---- Supplied material

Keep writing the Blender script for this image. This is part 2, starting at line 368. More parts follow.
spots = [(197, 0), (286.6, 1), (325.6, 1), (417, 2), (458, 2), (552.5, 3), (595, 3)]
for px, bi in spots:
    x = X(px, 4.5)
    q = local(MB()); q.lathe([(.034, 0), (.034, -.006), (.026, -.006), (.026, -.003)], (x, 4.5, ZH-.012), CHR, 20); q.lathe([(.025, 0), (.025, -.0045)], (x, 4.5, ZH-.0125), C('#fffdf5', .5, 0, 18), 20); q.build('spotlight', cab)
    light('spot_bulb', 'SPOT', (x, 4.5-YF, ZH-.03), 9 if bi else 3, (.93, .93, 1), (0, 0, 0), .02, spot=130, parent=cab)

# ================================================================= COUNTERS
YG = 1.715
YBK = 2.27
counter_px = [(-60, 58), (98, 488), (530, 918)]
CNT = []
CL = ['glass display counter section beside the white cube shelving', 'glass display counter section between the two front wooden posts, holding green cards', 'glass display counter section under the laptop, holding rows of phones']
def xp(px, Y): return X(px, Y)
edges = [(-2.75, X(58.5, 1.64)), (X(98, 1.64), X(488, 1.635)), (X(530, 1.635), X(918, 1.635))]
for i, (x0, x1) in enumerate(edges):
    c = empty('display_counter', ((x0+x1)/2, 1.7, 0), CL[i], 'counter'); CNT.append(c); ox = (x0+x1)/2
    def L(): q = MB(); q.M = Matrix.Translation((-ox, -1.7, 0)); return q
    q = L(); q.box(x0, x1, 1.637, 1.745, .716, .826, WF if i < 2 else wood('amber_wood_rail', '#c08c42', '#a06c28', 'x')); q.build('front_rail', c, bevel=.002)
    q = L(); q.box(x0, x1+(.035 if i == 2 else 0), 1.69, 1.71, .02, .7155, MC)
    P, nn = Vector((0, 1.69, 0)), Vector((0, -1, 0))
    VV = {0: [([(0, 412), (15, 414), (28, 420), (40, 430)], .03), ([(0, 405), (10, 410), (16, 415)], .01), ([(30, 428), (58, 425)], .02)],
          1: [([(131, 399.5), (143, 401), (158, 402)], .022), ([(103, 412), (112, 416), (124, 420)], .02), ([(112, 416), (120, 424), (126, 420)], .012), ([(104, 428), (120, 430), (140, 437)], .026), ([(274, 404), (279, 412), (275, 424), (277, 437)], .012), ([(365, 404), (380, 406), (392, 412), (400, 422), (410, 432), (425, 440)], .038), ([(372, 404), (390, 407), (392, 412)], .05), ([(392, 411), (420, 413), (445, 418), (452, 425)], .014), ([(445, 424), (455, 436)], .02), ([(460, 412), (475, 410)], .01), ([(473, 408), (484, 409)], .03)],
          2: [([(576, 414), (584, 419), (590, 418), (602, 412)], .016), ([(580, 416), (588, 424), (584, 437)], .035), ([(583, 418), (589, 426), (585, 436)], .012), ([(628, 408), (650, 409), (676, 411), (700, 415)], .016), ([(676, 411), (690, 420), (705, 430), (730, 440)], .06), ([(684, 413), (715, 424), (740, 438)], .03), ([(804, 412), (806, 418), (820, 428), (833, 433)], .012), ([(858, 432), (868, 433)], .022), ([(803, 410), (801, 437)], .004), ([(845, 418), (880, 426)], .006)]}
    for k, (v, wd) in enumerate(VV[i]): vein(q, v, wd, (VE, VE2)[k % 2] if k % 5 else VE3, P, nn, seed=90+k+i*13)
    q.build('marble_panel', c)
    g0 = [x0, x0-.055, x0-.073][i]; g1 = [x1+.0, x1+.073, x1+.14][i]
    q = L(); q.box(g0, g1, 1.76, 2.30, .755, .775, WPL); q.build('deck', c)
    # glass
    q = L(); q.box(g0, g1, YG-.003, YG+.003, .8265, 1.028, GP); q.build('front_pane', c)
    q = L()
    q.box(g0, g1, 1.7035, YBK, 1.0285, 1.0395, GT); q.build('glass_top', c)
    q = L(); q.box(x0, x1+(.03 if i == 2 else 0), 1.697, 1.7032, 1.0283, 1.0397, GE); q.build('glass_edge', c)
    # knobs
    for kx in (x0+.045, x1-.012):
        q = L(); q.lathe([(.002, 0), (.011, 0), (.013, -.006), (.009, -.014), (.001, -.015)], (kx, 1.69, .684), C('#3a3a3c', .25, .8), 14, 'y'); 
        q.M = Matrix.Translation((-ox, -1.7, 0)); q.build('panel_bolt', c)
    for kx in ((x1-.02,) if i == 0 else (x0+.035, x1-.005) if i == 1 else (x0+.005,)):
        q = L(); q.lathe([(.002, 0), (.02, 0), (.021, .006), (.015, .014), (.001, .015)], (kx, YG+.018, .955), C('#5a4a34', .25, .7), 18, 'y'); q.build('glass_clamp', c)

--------

▸ Brief: Repeat the data verbatim.

▸ Solution to the problem:
Keep writing the Blender script for this image. This is part 2, starting at line 368. More parts follow.
spots = [(197, 0), (286.6, 1), (325.6, 1), (417, 2), (458, 2), (552.5, 3), (595, 3)]
for px, bi in spots:
    x = X(px, 4.5)
    q = local(MB()); q.lathe([(.034, 0), (.034, -.006), (.026, -.006), (.026, -.003)], (x, 4.5, ZH-.012), CHR, 20); q.lathe([(.025, 0), (.025, -.0045)], (x, 4.5, ZH-.0125), C('#fffdf5', .5, 0, 18), 20); q.build('spotlight', cab)
    light('spot_bulb', 'SPOT', (x, 4.5-YF, ZH-.03), 9 if bi else 3, (.93, .93, 1), (0, 0, 0), .02, spot=130, parent=cab)

# ================================================================= COUNTERS
YG = 1.715
YBK = 2.27
counter_px = [(-60, 58), (98, 488), (530, 918)]
CNT = []
CL = ['glass display counter section beside the white cube shelving', 'glass display counter section between the two front wooden posts, holding green cards', 'glass display counter section under the laptop, holding rows of phones']
def xp(px, Y): return X(px, Y)
edges = [(-2.75, X(58.5, 1.64)), (X(98, 1.64), X(488, 1.635)), (X(530, 1.635), X(918, 1.635))]
for i, (x0, x1) in enumerate(edges):
    c = empty('display_counter', ((x0+x1)/2, 1.7, 0), CL[i], 'counter'); CNT.append(c); ox = (x0+x1)/2
    def L(): q = MB(); q.M = Matrix.Translation((-ox, -1.7, 0)); return q
    q = L(); q.box(x0, x1, 1.637, 1.745, .716, .826, WF if i < 2 else wood('amber_wood_rail', '#c08c42', '#a06c28', 'x')); q.build('front_rail', c, bevel=.002)
    q = L(); q.box(x0, x1+(.035 if i == 2 else 0), 1.69, 1.71, .02, .7155, MC)
    P, nn = Vector((0, 1.69, 0)), Vector((0, -1, 0))
    VV = {0: [([(0, 412), (15, 414), (28, 420), (40, 430)], .03), ([(0, 405), (10, 410), (16, 415)], .01), ([(30, 428), (58, 425)], .02)],
          1: [([(131, 399.5), (143, 401), (158, 402)], .022), ([(103, 412), (112, 416), (124, 420)], .02), ([(112, 416), (120, 424), (126, 420)], .012), ([(104, 428), (120, 430), (140, 437)], .026), ([(274, 404), (279, 412), (275, 424), (277, 437)], .012), ([(365, 404), (380, 406), (392, 412), (400, 422), (410, 432), (425, 440)], .038), ([(372, 404), (390, 407), (392, 412)], .05), ([(392, 411), (420, 413), (445, 418), (452, 425)], .014), ([(445, 424), (455, 436)], .02), ([(460, 412), (475, 410)], .01), ([(473, 408), (484, 409)], .03)],
          2: [([(576, 414), (584, 419), (590, 418), (602, 412)], .016), ([(580, 416), (588, 424), (584, 437)], .035), ([(583, 418), (589, 426), (585, 436)], .012), ([(628, 408), (650, 409), (676, 411), (700, 415)], .016), ([(676, 411), (690, 420), (705, 430), (730, 440)], .06), ([(684, 413), (715, 424), (740, 438)], .03), ([(804, 412), (806, 418), (820, 428), (833, 433)], .012), ([(858, 432), (868, 433)], .022), ([(803, 410), (801, 437)], .004), ([(845, 418), (880, 426)], .006)]}
    for k, (v, wd) in enumerate(VV[i]): vein(q, v, wd, (VE, VE2)[k % 2] if k % 5 else VE3, P, nn, seed=90+k+i*13)
    q.build('marble_panel', c)
    g0 = [x0, x0-.055, x0-.073][i]; g1 = [x1+.0, x1+.073, x1+.14][i]
    q = L(); q.box(g0, g1, 1.76, 2.30, .755, .775, WPL); q.build('deck', c)
    # glass
    q = L(); q.box(g0, g1, YG-.003, YG+.003, .8265, 1.028, GP); q.build('front_pane', c)
    q = L()
    q.box(g0, g1, 1.7035, YBK, 1.0285, 1.0395, GT); q.build('glass_top', c)
    q = L(); q.box(x0, x1+(.03 if i == 2 else 0), 1.697, 1.7032, 1.0283, 1.0397, GE); q.build('glass_edge', c)
    # knobs
    for kx in (x0+.045, x1-.012):
        q = L(); q.lathe([(.002, 0), (.011, 0), (.013, -.006), (.009, -.014), (.001, -.015)], (kx, 1.69, .684), C('#3a3a3c', .25, .8), 14, 'y'); 
        q.M = Matrix.Translation((-ox, -1.7, 0)); q.build('panel_bolt', c)
    for kx in ((x1-.02,) if i == 0 else (x0+.035, x1-.005) if i == 1 else (x0+.005,)):
        q = L(); q.lathe([(.002, 0), (.02, 0), (.021, .006), (.015, .014), (.001, .015)], (kx, YG+.018, .955), C('#5a4a34', .25, .7), 18, 'y'); q.build('glass_clamp', c)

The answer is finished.